Japanese police have learned from testimonies that a woman believed to be the leader of North Korean agents involved in a 1974 abduction case in Japan allegedly ordered another agent to carry out a terrorist attack in South Korea in the 1970s, investigative sources said Saturday.
In the alleged abduction case of two children born to a Japanese mother and Korean father who went missing in 1973, the police have found a high possibility that a husband of the 59-year-old female agent knew of the kidnapping plan, the sources said.
The sources said the police obtained the testimonies from people related to Universe Trading — a now-defunct trading company in Tokyo's Shinagawa believed to have served as a base for covert North Korean operations in Japan. The woman also worked there.
Police believe the terrorism order was based on an instruction from North Korea, and came shortly after the failed assassination attempt in August 1974 of then South Korean President Park Chung Hee.
According to the testimonies, the female agent ordered a male agent who worked under her to "do something like that" after the failed assassination incident, the sources said.
The male agent left Japan in 1978 after disappearing from the company because of what was then explained as his increasing distrust of the female agent.
In the assassination attempt on Aug 15, 1974, Mun Se Gwang, a South Korean resident of Japan, shot at the president and his wife at a ceremony marking the 29th anniversary of the liberation of Korea from Japanese occupation. Park survived, but his wife and a female high school student died. Mun was sentenced to death and executed later that year.
The male agent is believed to have been involved in the suspected killing of Hideko Watanabe, the Japanese mother of the two children who went missing together in 1973.
The man had allegedly told acquaintances about circumstances before and after the killing, the sources said.
The sources said the husband, who married the female agent after the abduction incident occurred in 1974, had told workers of Universe Trading and other people about the kidnapping.
The man told them of such abduction circumstances as the children being given sleeping pills but waking up in the middle of being taken to North Korea on a spy ship, and the children having bad motion sickness, the sources said.
Given such testimonies from related people, police suspect the man was either directly involved in the abduction or received detailed reports.
The female agent and the man were allegedly in an intimate relationship before their marriage, the sources said. They left Japan in 1979 and there are no confirmed records of their return, leading the police to believe that they are now living in North Korea, the sources said.

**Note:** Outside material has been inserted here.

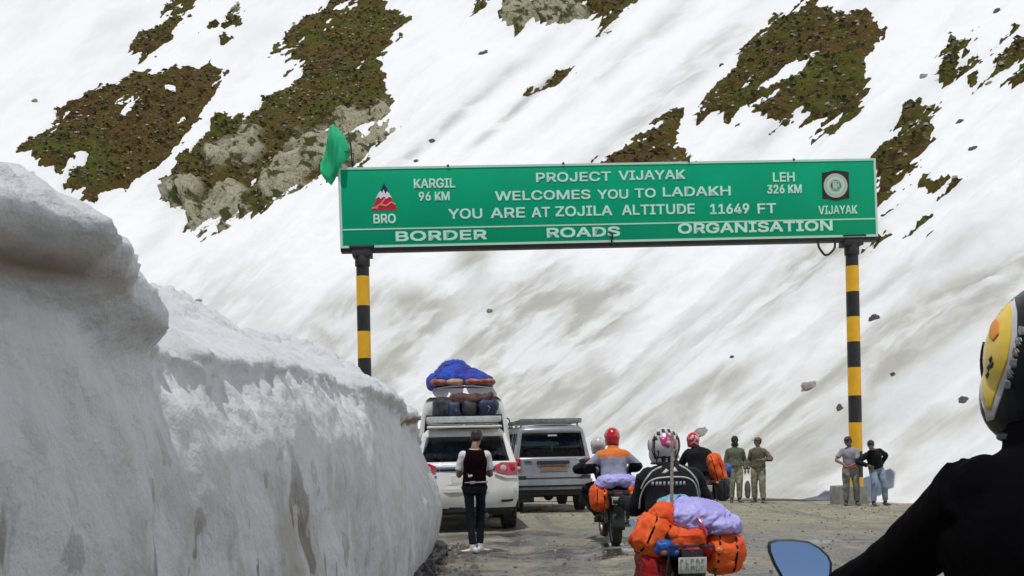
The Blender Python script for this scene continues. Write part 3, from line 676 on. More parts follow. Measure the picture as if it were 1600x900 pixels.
DL, DR = 25.3, 26.1
TL = at(530, 262, DL); BL = at(532.5, 388, DL); TR = at(1367, 247.5, DR); BR = at(1372, 369.5, DR)
ux = (BR - BL); W_S = ux.length; ux.normalize(); uz = Vector((0, 0, 1)); uz = (uz - ux * uz.dot(ux)).normalized(); uy = ux.cross(uz) * -1   # uy away from the viewer
uy = uz.cross(ux); H_S = ((TL - BL).dot(uz) + (TR - BR).dot(uz)) / 2
sign = empty('overhead_sign', (0, 0, 0), 0, 'wide green overhead road sign on two black and yellow striped poles', 'road sign')
Rm = Matrix((ux, uy, uz)).transposed().to_4x4(); Rm.translation = BL
sign.matrix_world = Rm
print('sign', W_S, H_S, BL, uy)
def s_loc(px, py):
    """point of the sign face (metres right of, above the lower left corner) read from the photograph"""
    d = (at(px, py, 1) - CAM); n = uy; t = (BL - CAM).dot(n) / d.dot(n); P = CAM + d * t - BL
    return P.dot(ux), P.dot(uz)
b = MB(); b.box((W_S / 2, .17, H_S / 2 - .04), (W_S + .02, .30, H_S + .09)); b.build('casing', MT['sign_back'], sign, bevel=.01)
b = MB(); b.box((W_S / 2, .008, H_S / 2), (W_S, .016, H_S)); b.build('panel', MT['sign_green'], sign, bevel=.003)
e = .055
for (x0, x1, z0_, z1_) in ((0, W_S, H_S - e, H_S), (0, W_S, 0, e), (0, e, e + .002, H_S - e - .002), (W_S - e, W_S, e + .002, H_S - e - .002)):
    b = MB(); b.box(((x0 + x1) / 2, -.006, (z0_ + z1_) / 2), (x1 - x0, .010, z1_ - z0_)); b.build('border_strip', MT['sign_edge'], sign)
_, zl = s_loc(950, 350.5)
b = MB(); b.box((W_S / 2, -.005, zl), (W_S - 2 * e - .01, .008, .035)); b.build('divider_line', MT['sign_edge'], sign)
try: FONT = bpy.data.fonts.load(bpy.utils.system_resource('DATAFILES', path='fonts') + '/Inter.woff2')   # ships inside Blender
except Exception: FONT = None
def lettering(txt, px0, px1, pyc, cap_px, parent=sign, m=None, name='lettering', y=-.004, bold=.0, spacing=1.0):
    x0, z = s_loc(px0, pyc); x1, _ = s_loc(px1, pyc)
    cu = bpy.data.curves.new(name, 'FONT'); cu.body = txt
    if FONT: cu.font = FONT
    cu.extrude = .003; cu.offset = 0; cu.size = 1.0; cu.space_character = spacing; cu.space_word = 1.0
    cu.resolution_u = 3
    o = bpy.data.objects.new(name, cu); C.objects.link(o); dg = bpy.context.evaluated_depsgraph_get()
    me = bpy.data.meshes.new_from_object(o.evaluated_get(dg)); C.objects.unlink(o); bpy.data.objects.remove(o)
    co = np.empty(len(me.vertices) * 3); me.vertices.foreach_get('co', co); co = co.reshape(-1, 3)
    mn, mx = co.min(0), co.max(0); hgt = cap_px * (DL + DR) / 3200.0
    n = np.empty_like(co)
    n[:, 0] = x0 + (co[:, 0] - mn[0]) / (mx[0] - mn[0]) * (x1 - x0); n[:, 2] = z + ((co[:, 1] - mn[1]) / (mx[1] - mn[1]) - .5) * hgt; n[:, 1] = y - (co[:, 2] - mn[2])
    me.vertices.foreach_set('co', n.ravel()); me.update()
    bw = bold * 1.1; bm = bmesh.new()
    for q, (dx, dz) in enumerate(((-bw, -bw), (bw, -bw), (-bw, bw), (bw, bw), (0, 0))):
        k0 = len(bm.verts); bm.from_mesh(me); bm.verts.ensure_lookup_table()
        for v in bm.verts[k0:]: v.co += Vector((dx, -.0006 * q, dz))
    bm.to_mesh(me); bm.free(); me.materials.append(m or MT['sign_text'])
    o = bpy.data.objects.new(name, me); C.objects.link(o); o.parent = parent; return o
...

The female agent is suspected of ordering her group of agents to abduct the two children in 1974 after receiving instructions in North Korea where she went after leaving Japan with the passport of another person, the sources said.
On Thursday, police designated two children as having been abducted by North Korean agents, and set up an investigation headquarters to start a full-fledged probe into the case.
The two children are Ko Gyong Mi, then a 6-year-old girl whose Japanese name is Kiyomi, and Ko Gang, then a 3-year-old boy whose Japanese name is Tsuyoshi.
They were born to Ko Dae Gi, a pro-Pyongyang Korean resident in Japan, and his Japanese wife Watanabe, who was 32 when she went missing.
Watanabe is suspected of having been murdered before the children were taken to North Korea.
Ko Dae Gi, who had gone missing earlier, worked for Universe Trading, and is believed to have led the group there before the female agent took over the leading role.